BOC: Imaginos, part 1 - "Invisibles"

Jean Lansford lansford at VNET.NET
Sun Sep 24 10:12:46 EDT 2000


On Sat, 16 Sep 2000, Johnny Firic wrote:

>WHAT IT'S ALL ABOUT: THE CONCEPT OF "IMAGINOS"

Ah, one of my favorite sports. Wish I had time to go over this entire
text in depth, but....

[snip]

>The "world axis" is the 0th meridian.

Given the other occult references in the saga, a simpler
interpretation is that this is the axis mundi of voudoun and alchemy,
which points to the Pole Star. In alchemy, the axis mundi is guarded
by the Seven Sisters, the seven bright stars of Ursa Major.

This tradition of seven priestesses or female guardians goes back to
the Egyptian Seven Hathors (who aided the dead through the seven
spheres of the afterlife) and the seven Greek Oracles. The Arabians
called them the Seven Sages.

Ursa Major was also known, in Eastern Europe and Asia, as the throne
of the Queen of Heaven.

>On it lays the city of London, and in
>it is "the Empress", Elizabeth I. The remainder of the first two verses plus
>the chorus (the lines "Seven sleepers" to "Samedi and Petre, in Alchemy")

Albert has said this line should be "Samedi the black man in alchemy."

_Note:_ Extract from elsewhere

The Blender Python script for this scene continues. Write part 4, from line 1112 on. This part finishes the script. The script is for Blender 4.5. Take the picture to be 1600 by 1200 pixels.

Baron Samedi, or Baron Cemetery, wears a dark tailcoat and tall hat.
Those possessed by the Baron tell lewd jokes, wear dark glasses, smoke
cigarettes or cigars, eat voraciously and drink copious amounts of
alcohol. Samedi governs the preservation and renewal of life and
protects the children. (Harper's Dictionary of Mystical and Paranormal
Experience)

Also known as Baron Saturday (which I'm told was a working title of RU
Ready to Rock), his symbols are coffins and phalluses. The latter
association reappears in Blue Oyster Cult's mention of Luxor, home of
the ithyphallic god Min.

>is all about occult stuff, pagan rituals etc.; topics such as these were rather
>popular all over western Europe at the time

As well as throughout the 1800s, the century which gave us the Order
Rosae Crucis (Rosicrucians) and the Order of the Golden Dawn. The OGD,
in turn, gave us the majority of prominent early modern occultists,
including A. E. Waite (designer of the best-known Tarot deck), Israel
Regardie, Aleister Crowley and W. B. Yeats.

The period between WWI and WWII saw the publication of what may be the
first book to include reports of out-of-body experiences witnessed by
reliable people. During the period of 1919-1936, Betty White channeled
a group of spirits she called "the Invisibles," and her husband
published his records of her experiences in 1937.

> - cf. Shakespeare's "Midsummer
>night's dream" (Shakespeare was a contemporary of Elizabeth I). As for the
>3rd verse, the "Four Quarters" probably means the four 'elements' (Earth,
>Air - or Wind-, Fire, Water), a concept present in (and essential for) many
>occult rituals. "Twinned in the mirror" could mean two things: a) that the
>events foreseen by Dee &co. in the mirror actually started happening in the
>'real world', or b) that they were the agents of this - what they learned
>from looking into the mirror, they put into practice: so, the actual events
>could later be said to have been 'twinned in the mirror'.

Mirrors also trapped the souls of the dead, making it possible for
gods like Samedi and Morrigan to facilitate the soul's rebirth.